$8.9bn NFL team confirms relocation from 100-year home into rival state after last-ditch bid fails

Jun 5, 2026 - 18:15
$8.9bn NFL team confirms relocation from 100-year home into rival state after last-ditch bid fails

The Chicago Bears will soon reside in Hammond, Indiana, barring a late change of heart.

Having spent their entire 100-plus year history in the state of Illinois, first playing at Wrigley Field before moving into Soldier Field in 1971, the Bears are moving across the border.

A general view of Soldier Field is seen during game action in a preseason NFL game between the Kansas City Chiefs and the Chicago Bears on August 25, 2018
The Bears have ‘exhausted every opportunity’ to remain in Chicago
Getty

Despite lawmakers’ best efforts to keep the team in Chicago with the ‘megaprojects’ bill – a property tax-incentive proposal – the necessary dominos just haven’t aligned.

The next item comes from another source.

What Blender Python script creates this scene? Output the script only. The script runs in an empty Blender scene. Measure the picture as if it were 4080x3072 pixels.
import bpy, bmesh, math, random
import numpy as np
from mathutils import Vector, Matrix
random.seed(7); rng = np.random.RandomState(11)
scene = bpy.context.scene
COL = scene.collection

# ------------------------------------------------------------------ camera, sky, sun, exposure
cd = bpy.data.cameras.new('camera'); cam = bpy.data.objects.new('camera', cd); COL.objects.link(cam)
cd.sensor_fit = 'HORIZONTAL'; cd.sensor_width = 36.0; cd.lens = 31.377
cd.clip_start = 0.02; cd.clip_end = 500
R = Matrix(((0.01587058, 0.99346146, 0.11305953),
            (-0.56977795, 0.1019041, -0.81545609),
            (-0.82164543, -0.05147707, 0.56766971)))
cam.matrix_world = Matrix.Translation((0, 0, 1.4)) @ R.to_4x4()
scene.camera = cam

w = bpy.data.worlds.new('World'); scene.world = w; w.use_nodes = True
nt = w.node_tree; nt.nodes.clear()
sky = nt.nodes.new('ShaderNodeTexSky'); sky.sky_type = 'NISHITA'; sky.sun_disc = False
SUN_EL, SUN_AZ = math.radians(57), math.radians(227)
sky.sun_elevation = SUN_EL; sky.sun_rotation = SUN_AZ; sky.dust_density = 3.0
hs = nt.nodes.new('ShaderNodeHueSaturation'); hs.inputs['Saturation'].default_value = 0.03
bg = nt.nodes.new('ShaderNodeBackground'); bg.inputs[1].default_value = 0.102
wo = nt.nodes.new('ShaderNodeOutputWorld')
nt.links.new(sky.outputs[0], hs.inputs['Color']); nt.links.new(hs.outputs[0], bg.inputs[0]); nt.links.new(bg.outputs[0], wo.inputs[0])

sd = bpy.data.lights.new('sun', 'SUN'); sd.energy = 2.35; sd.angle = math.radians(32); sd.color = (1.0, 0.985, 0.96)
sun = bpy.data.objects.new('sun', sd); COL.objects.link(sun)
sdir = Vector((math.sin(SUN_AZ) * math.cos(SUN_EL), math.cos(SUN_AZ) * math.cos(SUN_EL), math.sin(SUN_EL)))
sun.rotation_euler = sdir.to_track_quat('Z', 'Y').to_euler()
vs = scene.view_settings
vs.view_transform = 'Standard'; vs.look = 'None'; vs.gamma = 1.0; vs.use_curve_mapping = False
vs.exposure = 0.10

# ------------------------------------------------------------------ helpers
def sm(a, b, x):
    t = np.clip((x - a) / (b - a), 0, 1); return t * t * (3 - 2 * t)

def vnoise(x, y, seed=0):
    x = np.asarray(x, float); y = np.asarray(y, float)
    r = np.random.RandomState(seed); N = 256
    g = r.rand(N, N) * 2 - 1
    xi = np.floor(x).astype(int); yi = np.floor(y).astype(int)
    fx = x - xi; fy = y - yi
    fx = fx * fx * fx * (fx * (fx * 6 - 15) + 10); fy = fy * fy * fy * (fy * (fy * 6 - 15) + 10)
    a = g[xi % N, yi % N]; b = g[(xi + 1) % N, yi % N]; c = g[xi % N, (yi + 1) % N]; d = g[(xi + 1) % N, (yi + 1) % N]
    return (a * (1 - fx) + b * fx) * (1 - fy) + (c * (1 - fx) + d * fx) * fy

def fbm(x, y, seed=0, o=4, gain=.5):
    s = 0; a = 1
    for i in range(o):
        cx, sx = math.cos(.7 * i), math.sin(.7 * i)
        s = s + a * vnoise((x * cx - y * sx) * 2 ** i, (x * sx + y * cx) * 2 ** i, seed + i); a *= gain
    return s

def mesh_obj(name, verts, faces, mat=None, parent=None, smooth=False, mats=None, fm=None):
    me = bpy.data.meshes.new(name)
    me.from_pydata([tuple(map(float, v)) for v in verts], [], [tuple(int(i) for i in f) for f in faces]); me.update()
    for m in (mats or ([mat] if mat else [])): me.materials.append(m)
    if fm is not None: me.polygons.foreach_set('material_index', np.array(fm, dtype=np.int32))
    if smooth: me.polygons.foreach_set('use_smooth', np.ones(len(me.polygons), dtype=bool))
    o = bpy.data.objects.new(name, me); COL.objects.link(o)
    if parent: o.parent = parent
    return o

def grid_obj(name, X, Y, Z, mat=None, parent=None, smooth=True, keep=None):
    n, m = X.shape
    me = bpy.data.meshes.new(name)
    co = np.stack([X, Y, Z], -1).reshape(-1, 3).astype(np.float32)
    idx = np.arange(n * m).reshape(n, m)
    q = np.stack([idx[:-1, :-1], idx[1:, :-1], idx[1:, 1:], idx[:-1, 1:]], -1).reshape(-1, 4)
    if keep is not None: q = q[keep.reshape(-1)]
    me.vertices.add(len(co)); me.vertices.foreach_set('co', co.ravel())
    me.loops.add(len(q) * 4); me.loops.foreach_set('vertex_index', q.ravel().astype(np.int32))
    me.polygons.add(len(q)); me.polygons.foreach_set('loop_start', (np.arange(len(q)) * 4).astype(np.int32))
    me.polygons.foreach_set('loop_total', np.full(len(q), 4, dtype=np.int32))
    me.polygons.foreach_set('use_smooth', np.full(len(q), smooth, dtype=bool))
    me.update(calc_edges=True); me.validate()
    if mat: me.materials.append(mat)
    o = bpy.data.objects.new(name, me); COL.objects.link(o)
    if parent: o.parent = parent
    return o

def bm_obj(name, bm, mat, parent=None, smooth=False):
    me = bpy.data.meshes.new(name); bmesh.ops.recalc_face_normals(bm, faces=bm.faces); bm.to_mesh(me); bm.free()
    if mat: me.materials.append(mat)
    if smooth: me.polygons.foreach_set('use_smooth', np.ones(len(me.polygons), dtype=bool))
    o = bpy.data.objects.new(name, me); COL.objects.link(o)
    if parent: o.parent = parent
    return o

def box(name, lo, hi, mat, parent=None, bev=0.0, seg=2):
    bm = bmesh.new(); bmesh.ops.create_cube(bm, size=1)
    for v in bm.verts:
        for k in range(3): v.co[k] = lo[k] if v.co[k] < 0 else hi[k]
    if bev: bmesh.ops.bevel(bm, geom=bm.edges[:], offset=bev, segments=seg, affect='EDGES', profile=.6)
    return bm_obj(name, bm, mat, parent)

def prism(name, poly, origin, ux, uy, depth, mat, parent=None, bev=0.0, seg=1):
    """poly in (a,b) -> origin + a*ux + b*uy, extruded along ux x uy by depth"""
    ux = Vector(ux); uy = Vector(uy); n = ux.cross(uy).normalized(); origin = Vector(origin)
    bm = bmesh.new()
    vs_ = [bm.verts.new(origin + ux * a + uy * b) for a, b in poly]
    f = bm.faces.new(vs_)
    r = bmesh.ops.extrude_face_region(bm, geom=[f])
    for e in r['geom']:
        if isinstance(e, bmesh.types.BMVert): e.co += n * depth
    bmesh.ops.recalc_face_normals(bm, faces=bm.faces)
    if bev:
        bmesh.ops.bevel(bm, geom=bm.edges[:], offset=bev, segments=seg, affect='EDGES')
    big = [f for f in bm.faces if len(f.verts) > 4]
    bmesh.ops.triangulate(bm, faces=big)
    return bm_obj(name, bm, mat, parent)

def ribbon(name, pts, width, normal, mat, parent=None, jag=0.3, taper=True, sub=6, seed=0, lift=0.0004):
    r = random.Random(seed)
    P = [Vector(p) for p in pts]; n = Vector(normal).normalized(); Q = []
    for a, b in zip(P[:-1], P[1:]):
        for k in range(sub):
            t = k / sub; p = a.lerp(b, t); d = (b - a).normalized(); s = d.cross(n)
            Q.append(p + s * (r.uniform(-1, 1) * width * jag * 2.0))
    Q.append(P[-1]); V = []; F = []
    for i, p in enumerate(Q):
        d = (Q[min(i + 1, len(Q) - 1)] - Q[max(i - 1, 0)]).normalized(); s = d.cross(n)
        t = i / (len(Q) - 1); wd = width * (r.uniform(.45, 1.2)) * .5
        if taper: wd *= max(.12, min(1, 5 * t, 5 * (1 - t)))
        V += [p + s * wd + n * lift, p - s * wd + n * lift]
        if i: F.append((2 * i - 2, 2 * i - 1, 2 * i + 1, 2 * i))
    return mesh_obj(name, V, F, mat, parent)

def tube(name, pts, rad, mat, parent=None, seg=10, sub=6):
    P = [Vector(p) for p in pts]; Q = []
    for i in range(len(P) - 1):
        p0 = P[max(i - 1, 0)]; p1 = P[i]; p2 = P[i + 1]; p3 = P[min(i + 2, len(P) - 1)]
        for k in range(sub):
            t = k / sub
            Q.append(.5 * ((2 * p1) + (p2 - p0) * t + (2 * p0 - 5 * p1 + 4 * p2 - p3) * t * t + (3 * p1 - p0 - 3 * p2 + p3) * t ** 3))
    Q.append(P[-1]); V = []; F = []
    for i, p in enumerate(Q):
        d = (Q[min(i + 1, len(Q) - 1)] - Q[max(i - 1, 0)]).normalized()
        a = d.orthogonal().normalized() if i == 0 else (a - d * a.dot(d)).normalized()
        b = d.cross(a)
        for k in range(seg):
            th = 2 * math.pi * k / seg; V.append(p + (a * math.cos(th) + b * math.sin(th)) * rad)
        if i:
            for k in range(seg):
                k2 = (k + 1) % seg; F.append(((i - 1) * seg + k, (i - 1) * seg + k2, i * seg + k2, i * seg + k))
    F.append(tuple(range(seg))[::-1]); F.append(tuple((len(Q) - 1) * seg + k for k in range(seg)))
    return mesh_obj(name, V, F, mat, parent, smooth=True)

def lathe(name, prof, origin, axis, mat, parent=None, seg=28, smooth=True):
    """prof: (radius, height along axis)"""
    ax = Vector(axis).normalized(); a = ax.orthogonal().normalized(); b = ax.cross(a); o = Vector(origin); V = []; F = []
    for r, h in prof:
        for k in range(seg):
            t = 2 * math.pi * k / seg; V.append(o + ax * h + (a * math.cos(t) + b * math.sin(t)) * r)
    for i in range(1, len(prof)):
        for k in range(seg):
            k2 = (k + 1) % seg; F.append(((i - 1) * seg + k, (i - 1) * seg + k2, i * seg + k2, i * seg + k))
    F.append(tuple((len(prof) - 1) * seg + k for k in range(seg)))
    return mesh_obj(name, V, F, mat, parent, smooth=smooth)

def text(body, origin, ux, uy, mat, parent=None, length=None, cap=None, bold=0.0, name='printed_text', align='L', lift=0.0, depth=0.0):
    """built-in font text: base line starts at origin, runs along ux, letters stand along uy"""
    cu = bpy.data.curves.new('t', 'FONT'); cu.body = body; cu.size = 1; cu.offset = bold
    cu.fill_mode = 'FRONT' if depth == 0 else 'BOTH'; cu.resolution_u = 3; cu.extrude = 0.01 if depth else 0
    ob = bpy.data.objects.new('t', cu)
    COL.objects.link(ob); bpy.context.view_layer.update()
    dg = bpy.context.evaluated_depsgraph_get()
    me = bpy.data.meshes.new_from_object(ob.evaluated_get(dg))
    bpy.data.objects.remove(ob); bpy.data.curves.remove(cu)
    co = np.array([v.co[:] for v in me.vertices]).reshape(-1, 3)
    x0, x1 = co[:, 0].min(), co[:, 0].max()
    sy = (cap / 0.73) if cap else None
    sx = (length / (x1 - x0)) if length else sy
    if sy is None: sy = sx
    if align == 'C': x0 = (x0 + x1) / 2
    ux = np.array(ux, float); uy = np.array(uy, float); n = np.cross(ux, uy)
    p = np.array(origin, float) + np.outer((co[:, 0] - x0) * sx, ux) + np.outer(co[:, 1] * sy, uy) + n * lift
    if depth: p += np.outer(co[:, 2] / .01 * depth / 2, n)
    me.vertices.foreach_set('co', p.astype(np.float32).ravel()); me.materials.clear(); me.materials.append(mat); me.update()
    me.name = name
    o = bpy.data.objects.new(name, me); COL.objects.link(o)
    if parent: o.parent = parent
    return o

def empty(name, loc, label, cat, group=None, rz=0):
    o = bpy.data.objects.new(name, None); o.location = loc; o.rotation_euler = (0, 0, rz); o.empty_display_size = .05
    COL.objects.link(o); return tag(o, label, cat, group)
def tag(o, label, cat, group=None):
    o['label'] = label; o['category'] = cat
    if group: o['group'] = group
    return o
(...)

The team confirmed on Friday that the board of directors had voted to advance the project in Hammond, with an exact site to be selected. While not a done deal yet, Illinois now appears to have lost its beloved tea.

Governor J.B. Pritzker, who has been at the heart of the Bears’ stadium saga that has been drawn out for the past five years or so, also stood pat on his principles that the taxpayers shouldn’t have to fork out the cost of building a new stadium, expected to cost upwards of $4 billion.

“The reality is that I wasn’t willing to give up billions of dollars of taxpayer money in order to give it to a billionaire-owned family, or team, and believe very much that the incentives that we provide for businesses are to be similar to the incentives we provide to this type of business,” Illinois Governor J.B. Pritzker said Monday.

“As much of an emotional connection as many of us have to the Bears, and to keeping them in the city of Chicago and the state of Illinois, [the] No. 1 principle is we’re not going to foist this on the taxpayers of the state of Illinois.”

Despite having two proposed sites on the table, with one 25 miles northwest of Soldier Field in the suburb of Arlington Heights – their preferred option – and the other in Hammond, the team has had enough of talks and headed to the latter.

An eleventh-hour legislative proposal sponsored by state Senator Bill Cunningham, which initially cleared the Illinois Senate, failed to be voted on by the House before it went out of session for the summer, and ultimately collapsed.

That bill proposed the idea that municipalities would be able to create stadium financing authorities, which in turn, could enter negotiations with sports franchises who were interested in building a stadium within Cook County cities which have a population of 70,000 people or more.

This would have seen Chicago brought back into the thick of it, with the stadium and its surrounding land being owned by the municipality, while the team would not pay any property taxes in exchange for paying for the construction costs of the stadium.

“The question, I don’t think, is how this came together last night, but that we did anything,” Illinois Senate President Don Harmon, who voted for Cunningham’s bill, said. “There was an enormous undercurrent in our caucus to not do anything.

“People were worried about their neighbors being thrown off of food stamps. … There was no appetite at all to provide public dollars to a $10 billion sports franchise, as much as we love the Bears.”

A general view of Soldier Field during a game between the New England Patriots and Chicago Bears at Soldier Field on November 10, 2024
Soldier Field has been the home of the Bears since 1971
Getty
Caleb Williams #18 of the Chicago Bears calls out orders from the line of scrimmage during the first quarter of a game against the Cleveland Browns at Soldier Field
The Bears have a storied history in Chicago
Getty

“All of us in our neighborhoods and communities heard basically the same thing: Do whatever you need to do to keep the Bears here, but not one nickel.”

Time up for Indiana

Pritzker was of the belief that there was time to find a deal to keep the Bears, valued at $8.9bn, in Illinois, right up to the decision.

“There is a bill that was proposed by the Senate, passed by the Senate, and a bill that was passed by the House,” he added.

“I think that those conversations will be ongoing among the legislators. I’ve set out my principles for everybody. We’ll see whether they get followed.”

Regardless of what happens to the Bears, Pritzker wants the megaprojects bill/payments in lieu of taxes (PILOT) concept – the idea that big companies could go on to negotiate big property tax breaks when investing in huge developments – revisited at a later date.

Renders of the proposed Bears stadium in Arlington Heights
The Bears had already bought a site in Illinois and released renders
Chicago Bears / Manica

NFL Stadium Status

“We still need that, by the way,” Pritzker continued. “Thirty-eight states have a PILOT megaprojects law. … We are literally behind the curve.

“All we’re doing is organizing the way that they negotiate — they’ve always been negotiating about property taxes all across the country. It’s just in Illinois where we’ve had a disorganized, dysfunctional endeavor forever.”